The Pope’s is a voice crying out in the desert. In the nine years of his pontificate, Pope Francis has spoken many times about the Third World War that is already underway, even if “in fragments”. So many times he spoke strongly against arms dealers, against the arms race and against war. Recently, journalist Michele Serra remarked that “fifty atomic bombs are enough to destroy humanity. But in the world atomic bombs are not fifty. They are fifteen thousand”. War “destroys,” Pope Francis had said in September 2014 at the military shrine of Redipuglia on the centenary of the outbreak of the First World War, “It also ruins the most beautiful work of his hands: human beings. War ruins everything, even the bonds between brothers. War is irrational; its only plan is to bring destruction: it seeks to grow by destroying.” In this prophecy, often unheard by the great, but welcomed by many people around the world, Pope Francis follows in the footsteps of his predecessors of the last century, who like him had to deal with world wars, with wars in different areas of the planet, with violence and terrorism.

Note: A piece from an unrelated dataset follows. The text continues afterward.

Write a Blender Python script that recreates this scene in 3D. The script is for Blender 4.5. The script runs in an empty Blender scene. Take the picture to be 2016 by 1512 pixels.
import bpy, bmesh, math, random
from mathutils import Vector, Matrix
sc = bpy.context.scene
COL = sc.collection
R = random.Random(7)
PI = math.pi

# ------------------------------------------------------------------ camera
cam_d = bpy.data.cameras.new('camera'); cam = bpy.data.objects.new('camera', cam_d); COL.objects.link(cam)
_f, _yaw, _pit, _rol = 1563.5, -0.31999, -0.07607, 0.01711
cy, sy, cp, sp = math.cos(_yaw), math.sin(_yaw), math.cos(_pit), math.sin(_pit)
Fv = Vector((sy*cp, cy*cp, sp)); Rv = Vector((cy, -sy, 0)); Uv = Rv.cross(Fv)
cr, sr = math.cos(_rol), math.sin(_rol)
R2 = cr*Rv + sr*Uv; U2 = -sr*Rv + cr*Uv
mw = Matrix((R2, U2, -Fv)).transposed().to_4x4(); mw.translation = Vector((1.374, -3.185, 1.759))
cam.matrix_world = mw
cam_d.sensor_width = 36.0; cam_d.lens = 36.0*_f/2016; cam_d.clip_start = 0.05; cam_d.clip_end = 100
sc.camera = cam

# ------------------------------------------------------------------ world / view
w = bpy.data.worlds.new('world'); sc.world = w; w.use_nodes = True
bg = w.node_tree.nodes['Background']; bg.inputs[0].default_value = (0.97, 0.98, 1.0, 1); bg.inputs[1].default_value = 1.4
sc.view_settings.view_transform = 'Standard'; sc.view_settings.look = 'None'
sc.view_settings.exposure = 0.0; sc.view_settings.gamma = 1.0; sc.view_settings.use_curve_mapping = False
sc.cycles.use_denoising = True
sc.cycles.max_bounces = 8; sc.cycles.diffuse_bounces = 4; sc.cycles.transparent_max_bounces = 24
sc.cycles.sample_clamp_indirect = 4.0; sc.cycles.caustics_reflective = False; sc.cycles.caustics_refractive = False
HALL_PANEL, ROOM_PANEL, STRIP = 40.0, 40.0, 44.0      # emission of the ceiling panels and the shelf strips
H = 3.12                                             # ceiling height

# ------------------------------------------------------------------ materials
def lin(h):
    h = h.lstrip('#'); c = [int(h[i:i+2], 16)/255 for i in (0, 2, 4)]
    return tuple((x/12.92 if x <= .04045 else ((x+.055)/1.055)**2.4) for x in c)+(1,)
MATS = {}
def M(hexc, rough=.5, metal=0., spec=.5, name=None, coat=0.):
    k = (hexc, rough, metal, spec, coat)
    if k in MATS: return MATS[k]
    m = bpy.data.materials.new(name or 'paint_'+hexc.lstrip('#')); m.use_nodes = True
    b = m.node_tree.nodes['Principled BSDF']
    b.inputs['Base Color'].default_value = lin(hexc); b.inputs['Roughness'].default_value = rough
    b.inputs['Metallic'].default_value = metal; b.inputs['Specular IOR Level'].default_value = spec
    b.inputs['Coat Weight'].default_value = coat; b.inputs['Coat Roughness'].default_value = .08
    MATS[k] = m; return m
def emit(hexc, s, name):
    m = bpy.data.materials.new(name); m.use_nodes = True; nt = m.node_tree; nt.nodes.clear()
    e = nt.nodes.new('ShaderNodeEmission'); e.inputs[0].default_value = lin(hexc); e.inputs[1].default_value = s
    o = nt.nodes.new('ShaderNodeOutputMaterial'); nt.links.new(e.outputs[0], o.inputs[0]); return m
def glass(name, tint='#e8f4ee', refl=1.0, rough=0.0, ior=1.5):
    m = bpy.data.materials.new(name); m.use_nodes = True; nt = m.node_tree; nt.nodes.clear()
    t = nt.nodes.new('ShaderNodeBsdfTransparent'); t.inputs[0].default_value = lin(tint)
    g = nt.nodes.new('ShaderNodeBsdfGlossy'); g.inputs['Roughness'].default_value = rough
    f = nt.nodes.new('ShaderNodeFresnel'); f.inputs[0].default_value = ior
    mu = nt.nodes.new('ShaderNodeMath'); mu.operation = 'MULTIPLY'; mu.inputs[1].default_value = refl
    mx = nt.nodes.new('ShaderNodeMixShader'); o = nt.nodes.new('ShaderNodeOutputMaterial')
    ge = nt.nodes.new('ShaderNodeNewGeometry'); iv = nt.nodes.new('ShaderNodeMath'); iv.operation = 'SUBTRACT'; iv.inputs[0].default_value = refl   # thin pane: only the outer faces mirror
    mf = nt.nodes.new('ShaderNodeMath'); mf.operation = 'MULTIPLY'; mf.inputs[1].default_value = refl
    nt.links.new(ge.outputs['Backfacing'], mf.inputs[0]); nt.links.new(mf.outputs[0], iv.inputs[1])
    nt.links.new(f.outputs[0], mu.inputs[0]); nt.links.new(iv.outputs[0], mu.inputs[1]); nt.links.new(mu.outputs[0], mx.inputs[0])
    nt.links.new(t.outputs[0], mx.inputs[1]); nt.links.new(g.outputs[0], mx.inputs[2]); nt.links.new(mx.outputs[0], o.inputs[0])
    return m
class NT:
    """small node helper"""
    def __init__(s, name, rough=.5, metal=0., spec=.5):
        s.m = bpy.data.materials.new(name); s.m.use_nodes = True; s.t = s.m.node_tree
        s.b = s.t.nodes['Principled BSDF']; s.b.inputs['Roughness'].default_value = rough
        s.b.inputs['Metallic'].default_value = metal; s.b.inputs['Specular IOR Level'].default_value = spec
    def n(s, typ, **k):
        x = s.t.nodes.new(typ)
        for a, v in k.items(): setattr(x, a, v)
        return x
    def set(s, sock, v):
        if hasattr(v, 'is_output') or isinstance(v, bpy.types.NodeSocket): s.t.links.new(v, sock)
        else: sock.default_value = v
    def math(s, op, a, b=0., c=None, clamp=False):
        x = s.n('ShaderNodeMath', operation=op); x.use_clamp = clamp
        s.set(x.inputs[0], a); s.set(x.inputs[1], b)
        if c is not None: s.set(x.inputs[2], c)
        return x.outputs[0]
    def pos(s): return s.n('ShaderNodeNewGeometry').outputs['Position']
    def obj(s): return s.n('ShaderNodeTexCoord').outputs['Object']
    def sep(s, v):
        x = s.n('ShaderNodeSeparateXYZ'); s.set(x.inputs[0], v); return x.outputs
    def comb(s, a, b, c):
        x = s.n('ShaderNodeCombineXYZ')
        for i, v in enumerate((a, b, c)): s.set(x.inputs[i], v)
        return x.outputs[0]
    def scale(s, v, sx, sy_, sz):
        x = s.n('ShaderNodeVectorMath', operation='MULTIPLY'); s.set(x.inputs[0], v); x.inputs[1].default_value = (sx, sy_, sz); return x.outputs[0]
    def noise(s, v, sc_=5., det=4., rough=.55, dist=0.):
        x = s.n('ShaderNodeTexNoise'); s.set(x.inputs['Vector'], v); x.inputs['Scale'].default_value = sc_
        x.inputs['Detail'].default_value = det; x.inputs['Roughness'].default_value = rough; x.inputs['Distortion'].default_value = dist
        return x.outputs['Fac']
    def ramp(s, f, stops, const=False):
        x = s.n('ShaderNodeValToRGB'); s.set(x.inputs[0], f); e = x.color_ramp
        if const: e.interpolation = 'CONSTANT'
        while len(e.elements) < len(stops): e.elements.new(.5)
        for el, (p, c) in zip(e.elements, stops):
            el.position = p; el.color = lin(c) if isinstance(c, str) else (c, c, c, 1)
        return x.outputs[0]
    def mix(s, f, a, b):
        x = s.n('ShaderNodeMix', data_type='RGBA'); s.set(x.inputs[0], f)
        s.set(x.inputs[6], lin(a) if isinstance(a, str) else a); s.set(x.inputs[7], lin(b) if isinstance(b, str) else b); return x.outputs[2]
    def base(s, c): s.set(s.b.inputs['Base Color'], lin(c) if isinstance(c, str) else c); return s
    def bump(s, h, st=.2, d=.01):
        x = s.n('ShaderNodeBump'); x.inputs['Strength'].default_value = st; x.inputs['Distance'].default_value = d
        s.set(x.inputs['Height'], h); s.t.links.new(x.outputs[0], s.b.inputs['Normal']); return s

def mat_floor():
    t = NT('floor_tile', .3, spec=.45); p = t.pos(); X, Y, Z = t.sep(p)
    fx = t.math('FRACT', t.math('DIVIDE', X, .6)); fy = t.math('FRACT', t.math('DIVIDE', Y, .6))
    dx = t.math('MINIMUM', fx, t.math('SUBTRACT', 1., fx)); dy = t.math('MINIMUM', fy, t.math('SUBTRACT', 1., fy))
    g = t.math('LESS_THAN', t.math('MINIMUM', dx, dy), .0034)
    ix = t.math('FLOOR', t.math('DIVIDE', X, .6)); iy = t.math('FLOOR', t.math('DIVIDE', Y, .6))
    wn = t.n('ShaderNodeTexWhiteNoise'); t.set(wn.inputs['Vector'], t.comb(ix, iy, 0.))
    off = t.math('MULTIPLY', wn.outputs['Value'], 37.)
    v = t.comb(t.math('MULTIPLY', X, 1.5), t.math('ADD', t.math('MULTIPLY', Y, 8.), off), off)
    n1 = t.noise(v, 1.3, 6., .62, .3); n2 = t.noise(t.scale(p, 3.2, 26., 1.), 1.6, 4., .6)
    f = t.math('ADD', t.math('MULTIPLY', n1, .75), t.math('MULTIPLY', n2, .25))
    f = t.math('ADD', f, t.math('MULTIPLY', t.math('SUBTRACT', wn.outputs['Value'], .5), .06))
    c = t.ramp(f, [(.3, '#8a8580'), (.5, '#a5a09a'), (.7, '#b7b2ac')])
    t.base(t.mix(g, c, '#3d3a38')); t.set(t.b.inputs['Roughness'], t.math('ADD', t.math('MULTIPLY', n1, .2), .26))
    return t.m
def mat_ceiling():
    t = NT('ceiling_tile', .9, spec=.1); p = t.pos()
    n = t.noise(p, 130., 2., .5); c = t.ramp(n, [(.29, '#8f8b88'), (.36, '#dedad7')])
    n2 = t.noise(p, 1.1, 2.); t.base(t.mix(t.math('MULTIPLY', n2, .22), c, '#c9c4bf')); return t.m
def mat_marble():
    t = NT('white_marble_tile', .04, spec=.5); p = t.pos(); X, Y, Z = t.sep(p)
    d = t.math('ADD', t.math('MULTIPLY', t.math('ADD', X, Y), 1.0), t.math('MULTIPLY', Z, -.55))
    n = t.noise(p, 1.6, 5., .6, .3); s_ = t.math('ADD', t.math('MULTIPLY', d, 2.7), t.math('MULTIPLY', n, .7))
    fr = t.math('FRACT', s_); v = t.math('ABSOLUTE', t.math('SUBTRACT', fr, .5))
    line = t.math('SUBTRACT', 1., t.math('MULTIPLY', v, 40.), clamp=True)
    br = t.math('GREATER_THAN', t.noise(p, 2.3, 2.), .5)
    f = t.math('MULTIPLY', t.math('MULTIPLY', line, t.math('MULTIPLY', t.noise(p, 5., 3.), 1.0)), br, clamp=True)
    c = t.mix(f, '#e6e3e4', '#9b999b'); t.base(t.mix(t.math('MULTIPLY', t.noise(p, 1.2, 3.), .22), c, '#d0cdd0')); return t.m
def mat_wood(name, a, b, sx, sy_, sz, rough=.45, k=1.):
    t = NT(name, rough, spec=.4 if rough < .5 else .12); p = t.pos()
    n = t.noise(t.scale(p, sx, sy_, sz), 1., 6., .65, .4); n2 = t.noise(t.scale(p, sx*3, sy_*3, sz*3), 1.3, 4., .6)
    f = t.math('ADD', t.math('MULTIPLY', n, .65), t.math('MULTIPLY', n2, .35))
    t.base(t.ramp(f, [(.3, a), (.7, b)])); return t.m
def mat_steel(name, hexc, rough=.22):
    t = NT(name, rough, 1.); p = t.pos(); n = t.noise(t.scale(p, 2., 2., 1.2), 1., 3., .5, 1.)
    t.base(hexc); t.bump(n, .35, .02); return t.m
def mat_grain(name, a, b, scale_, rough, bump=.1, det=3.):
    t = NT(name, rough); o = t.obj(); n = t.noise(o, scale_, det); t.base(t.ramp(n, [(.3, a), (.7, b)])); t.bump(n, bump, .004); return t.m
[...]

So, what can the Pope do, now that people are being shot and killed? “Perhaps nothing more than praying to the Lord,” the journalist Gianni Valente recently wrote, “begging for the miracle of shortening the pain of the poor, of ending the slaughter. But if he will be able to do something on the political diplomatic level, it will only be possible because the Russian leaders know that he is not a biased mediator, a camouflaged agent of the West, with which they have entered into an apocalyptic collision course”.

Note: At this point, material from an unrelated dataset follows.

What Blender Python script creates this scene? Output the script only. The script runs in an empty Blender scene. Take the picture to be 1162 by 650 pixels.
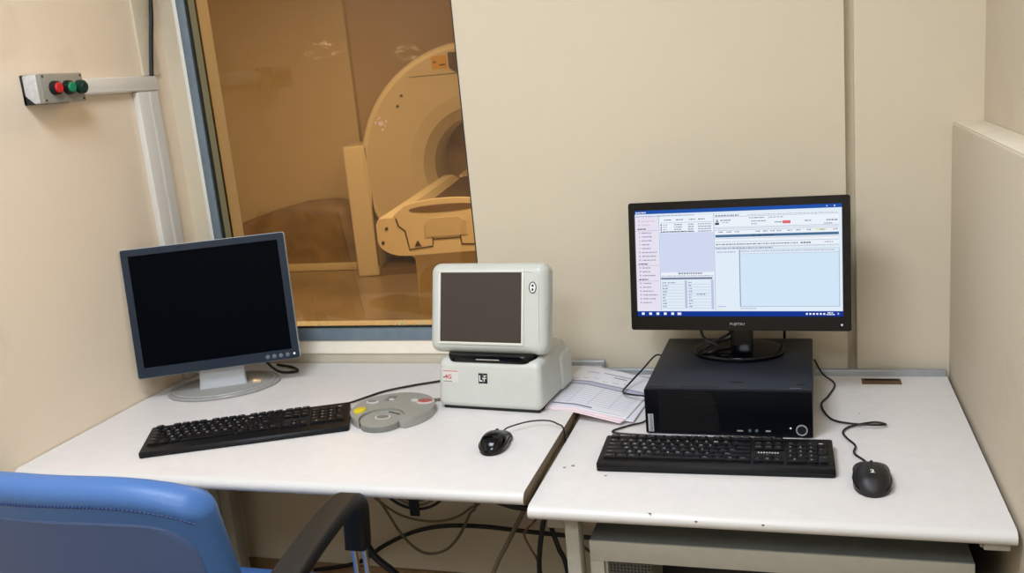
import bpy, bmesh, math, random
from mathutils import Vector, Matrix
random.seed(7)
SC = bpy.context.scene
COL = SC.collection
R = math.radians

# ------------------------------------------------------------------ materials
def lin(c):
    c = c / 255.0
    return c / 12.92 if c <= 0.04045 else ((c + 0.055) / 1.055) ** 2.4
def rgb(r, g, b): return (lin(r), lin(g), lin(b), 1.0)

def mat(name, col, rough=0.5, metal=0.0, spec=0.5, noise=0.0, nscale=30, bump=0.0, bscale=200, emit=None, estr=0.0, coat=0.0, alpha=1.0):
    m = bpy.data.materials.new(name); m.use_nodes = True
    nt = m.node_tree; b = nt.nodes['Principled BSDF']
    b.inputs['Base Color'].default_value = rgb(*col)
    b.inputs['Roughness'].default_value = rough
    b.inputs['Metallic'].default_value = metal
    b.inputs['Specular IOR Level'].default_value = spec
    b.inputs['Coat Weight'].default_value = coat
    b.inputs['Alpha'].default_value = alpha
    tc = nt.nodes.new('ShaderNodeTexCoord')
    if noise:
        n = nt.nodes.new('ShaderNodeTexNoise'); n.inputs['Scale'].default_value = nscale; n.inputs['Detail'].default_value = 5
        nt.links.new(tc.outputs['Object'], n.inputs['Vector'])
        r = nt.nodes.new('ShaderNodeMapRange'); r.inputs['From Min'].default_value = .3; r.inputs['From Max'].default_value = .7
        r.inputs['To Min'].default_value = 1 - noise; r.inputs['To Max'].default_value = 1 + noise
        nt.links.new(n.outputs['Fac'], r.inputs['Value'])
        mx = nt.nodes.new('ShaderNodeVectorMath'); mx.operation = 'SCALE'
        mx.inputs[0].default_value = rgb(*col)[:3]
        nt.links.new(r.outputs['Result'], mx.inputs['Scale'])
        nt.links.new(mx.outputs['Vector'], b.inputs['Base Color'])
    if bump:
        n2 = nt.nodes.new('ShaderNodeTexNoise'); n2.inputs['Scale'].default_value = bscale; n2.inputs['Detail'].default_value = 3
        nt.links.new(tc.outputs['Object'], n2.inputs['Vector'])
        bp = nt.nodes.new('ShaderNodeBump'); bp.inputs['Strength'].default_value = bump; bp.inputs['Distance'].default_value = .002
        nt.links.new(n2.outputs['Fac'], bp.inputs['Height']); nt.links.new(bp.outputs['Normal'], b.inputs['Normal'])
    if emit:
        b.inputs['Emission Color'].default_value = rgb(*emit); b.inputs['Emission Strength'].default_value = estr
    return m

def emission(name, col, s=1.0):
    m = bpy.data.materials.new(name); m.use_nodes = True
    nt = m.node_tree; nt.nodes.clear()
    e = nt.nodes.new('ShaderNodeEmission'); e.inputs['Color'].default_value = rgb(*col); e.inputs['Strength'].default_value = s
    o = nt.nodes.new('ShaderNodeOutputMaterial'); nt.links.new(e.outputs[0], o.inputs[0])
    return m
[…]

The Successor of Peter does not have the problem of making known “which side he is on”, because the Vicar of Christ, like his Lord, is always with the innocent who suffer as Jesus suffered on the cross. Every word he says, every attempt he makes, is aimed at saving human lives, at not yielding to the logic of evil, at fighting evil with good. In the heart of Europe, in this dirty war that we feel is so close to us, as well as in the peripheries of the world, where in these years forgotten wars have been fought and are being fought, with their daily grim count of dead, wounded, displaced people similar to what is now being recorded in Ukraine.